Conformal Prediction for Class-wise Coverage via Augmented Label Rank Calibration
Yuanjie Shi, Subhankar Ghosh, Taha Belkhouja, Janardhan Rao Doppa, Yan Yan
TL;DR
This work addresses the problem of achieving reliable class-wise (per-class) coverage in conformal prediction for multi-class, often imbalanced tasks. It introduces RC3P, which augments standard conformity-score calibration with label-rank calibration to selectively threshold only reliably-ranked classes, ensuring class-conditional coverage regardless of distribution or model. The authors prove the validity of RC3P's coverage and derive mild conditions under which it yields smaller prediction sets than baseline CCP; they also provide practical guidance for parameter choices to maximize efficiency. Extensive experiments on CIFAR-10/100, mini-ImageNet, and Food-101 show RC3P achieving consistent class-wise coverage with sizable reductions in average prediction set size (e.g., around 26% on average across datasets), highlighting its practical impact for uncertainty quantification in imbalanced settings.
Abstract
Conformal prediction (CP) is an emerging uncertainty quantification framework that allows us to construct a prediction set to cover the true label with a pre-specified marginal or conditional probability. Although the valid coverage guarantee has been extensively studied for classification problems, CP often produces large prediction sets which may not be practically useful. This issue is exacerbated for the setting of class-conditional coverage on imbalanced classification tasks with many and/or imbalanced classes. This paper proposes the Rank Calibrated Class-conditional CP (RC3P) algorithm to reduce the prediction set sizes to achieve class-conditional coverage, where the valid coverage holds for each class.
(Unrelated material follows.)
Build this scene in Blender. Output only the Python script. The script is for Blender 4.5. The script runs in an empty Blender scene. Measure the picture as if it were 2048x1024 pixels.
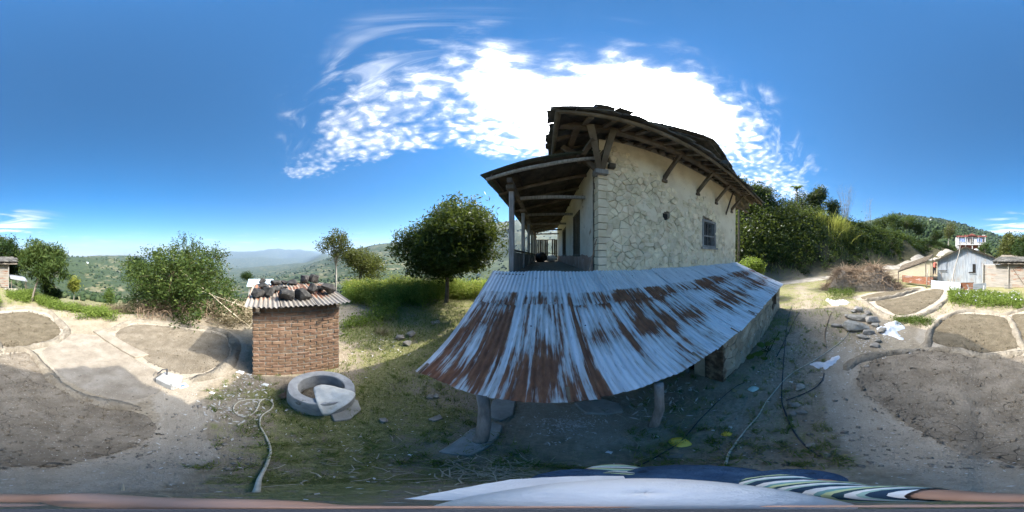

In contrast to the standard class-conditional CP (CCP) method that uniformly thresholds the class-wise conformity score for each class, the augmented label rank calibration step allows RC3P to selectively iterate this class-wise thresholding subroutine only for a subset of classes whose class-wise top-k error is small. We prove that agnostic to the classifier and data distribution, RC3P achieves class-wise coverage. We also show that RC3P reduces the size of prediction sets compared to the CCP method. Comprehensive experiments on multiple real-world datasets demonstrate that RC3P achieves class-wise coverage and 26.25% reduction in prediction set sizes on average.